Scenes as source code
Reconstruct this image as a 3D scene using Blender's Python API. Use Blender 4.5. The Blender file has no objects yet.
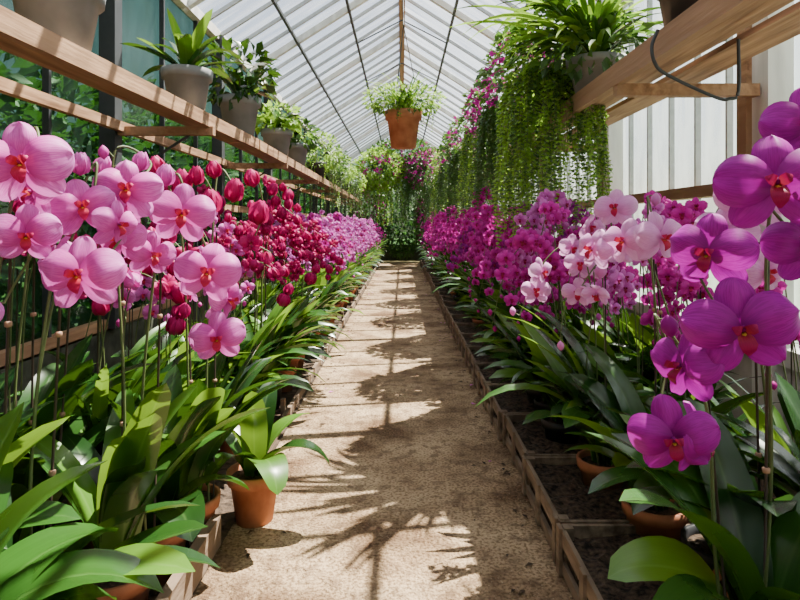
import bpy, math, random
from mathutils import Vector, Matrix
R = random.Random(7)
pi = math.pi

# ------------------------------------------------------------------ helpers
class MB:
    def __init__(s): s.V=[]; s.F=[]; s.M=[]; s.C=[]
    def v(s,p,c=(0.5,0.5,0.5)):
        s.V.append((p[0],p[1],p[2])); s.C.append((c[0],c[1],c[2],1)); return len(s.V)-1
    def f(s,idx,m): s.F.append(idx); s.M.append(m)
    def grid(s,fn,nu,nv,m,rnd=0.5):
        b=len(s.V)
        for i in range(nu+1):
            for j in range(nv+1):
                u=i/nu; v=-1+2*j/nv
                s.v(fn(u,v),(u,v*.5+.5,rnd))
        for i in range(nu):
            for j in range(nv):
                a=b+i*(nv+1)+j
                s.f((a,a+1,a+nv+2,a+nv+1),m)
    def tube(s,pts,r,m,n=6,r1=None,rnd=.5):
        pts=[Vector(p) for p in pts]; b=len(s.V); N=len(pts)
        for i,p in enumerate(pts):
            d=(pts[min(i+1,N-1)]-pts[max(i-1,0)]).normalized()
            a=Vector((0,0,1)) if abs(d.z)<.9 else Vector((1,0,0))
            x=d.cross(a).normalized(); y=d.cross(x)
            rr=r if r1 is None else r+(r1-r)*i/(N-1)
            for k in range(n):
                t=2*pi*k/n
                s.v(p+x*math.cos(t)*rr+y*math.sin(t)*rr,(i/(N-1),.5,rnd))
        for i in range(N-1):
            for k in range(n):
                k2=(k+1)%n
                s.f((b+i*n+k,b+i*n+k2,b+(i+1)*n+k2,b+(i+1)*n+k),m)
        s.f(tuple(b+k for k in range(n)),m); s.f(tuple(b+(N-1)*n+k for k in range(n-1,-1,-1)),m)
    def lathe(s,prof,c,m,n=24,axis=None,rnd=.5):
        b=len(s.V); c=Vector(c)
        q=Vector((0,0,1)).rotation_difference(Vector(axis)) if axis is not None else None
        for (r,z) in prof:
            for k in range(n):
                t=2*pi*k/n; p=Vector((r*math.cos(t),r*math.sin(t),z))
                if q: p=q@p
                s.v(c+p,(0,.5,rnd))
        for i in range(len(prof)-1):
            for k in range(n):
                k2=(k+1)%n
                s.f((b+i*n+k,b+i*n+k2,b+(i+1)*n+k2,b+(i+1)*n+k),m)
    def blob(s,c,axis,L,r,m,n=7,k=5,sharp=1.0,rnd=.5):
        prof=[]
        for i in range(k+1):
            t=i/k
            prof.append((max(r*math.sin(pi*t)**sharp,1e-4) if 0<t<1 else 1e-4,(t-.5)*L))
        s.lathe(prof,c,m,n,axis,rnd)
    def box(s,a,b_,m,rnd=.5):
        x0,y0,z0=a; x1,y1,z1=b_
        b=len(s.V)
        for p in ((x0,y0,z0),(x1,y0,z0),(x1,y1,z0),(x0,y1,z0),(x0,y0,z1),(x1,y0,z1),(x1,y1,z1),(x0,y1,z1)): s.v(p,(.5,.5,rnd))
        for q in ((0,3,2,1),(4,5,6,7),(0,1,5,4),(1,2,6,5),(2,3,7,6),(3,0,4,7)): s.f(tuple(b+i for i in q),m)
    def beam(s,p0,p1,w,h,m,up=(0,0,1),rnd=.5):
        p0=Vector(p0);p1=Vector(p1); d=(p1-p0).normalized(); x=d.cross(Vector(up)).normalized(); y=x.cross(d).normalized()
        b=len(s.V)
        for p in (p0,p1):
            for sx,sy in ((-1,-1),(1,-1),(1,1),(-1,1)): s.v(p+x*sx*w/2+y*sy*h/2,(.5,.5,rnd))
        for q in ((0,1,2,3),(7,6,5,4),(0,4,5,1),(1,5,6,2),(2,6,7,3),(3,7,4,0)): s.f(tuple(b+i for i in q),m)
    def mesh(s,name,mats,smooth=True):
        me=bpy.data.meshes.new(name); me.from_pydata(s.V,[],s.F)
        for m in mats: me.materials.append(m)
        me.polygons.foreach_set('material_index',s.M)
        me.polygons.foreach_set('use_smooth',[smooth]*len(s.F))
        ca=me.color_attributes.new(name='pc',type='FLOAT_COLOR',domain='POINT')
        ca.data.foreach_set('color',[x for c in s.C for x in c])
        me.update(); return me
    def obj(s,name,mats,smooth=True,parent=None):
        return link(name,s.mesh(name,mats,smooth),parent)
def link(name,me,parent=None,loc=(0,0,0),rz=0,sc=1):
    o=bpy.data.objects.new(name,me); bpy.context.scene.collection.objects.link(o)
    o.location=loc; o.rotation_euler=(0,0,rz); o.scale=(sc,sc,sc)
    if parent: o.parent=parent
    return o
def empty(name,loc=(0,0,0)):
    o=bpy.data.objects.new(name,None); bpy.context.scene.collection.objects.link(o); o.location=loc; return o

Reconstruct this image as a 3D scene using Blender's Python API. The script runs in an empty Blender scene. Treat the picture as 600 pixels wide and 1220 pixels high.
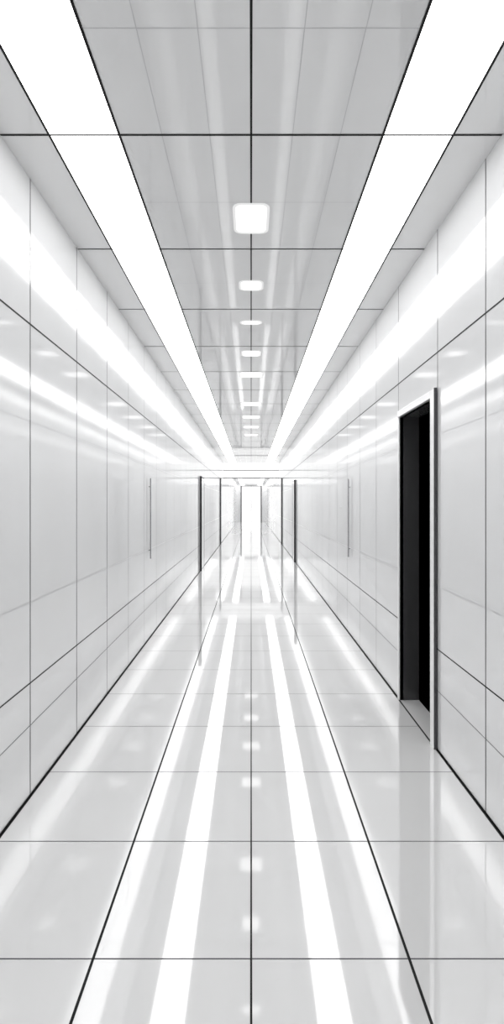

**AIM:** Repeat exactly and only the lines from the start of the data above through the line that holds "pi = math.pi", inclusive. Pictures do not belong in the copy.

**SOLVED PROBLEM:**
Reconstruct this image as a 3D scene using Blender's Python API. Use Blender 4.5. The Blender file has no objects yet.
import bpy, math, random
from mathutils import Vector, Matrix
R = random.Random(7)
pi = math.pi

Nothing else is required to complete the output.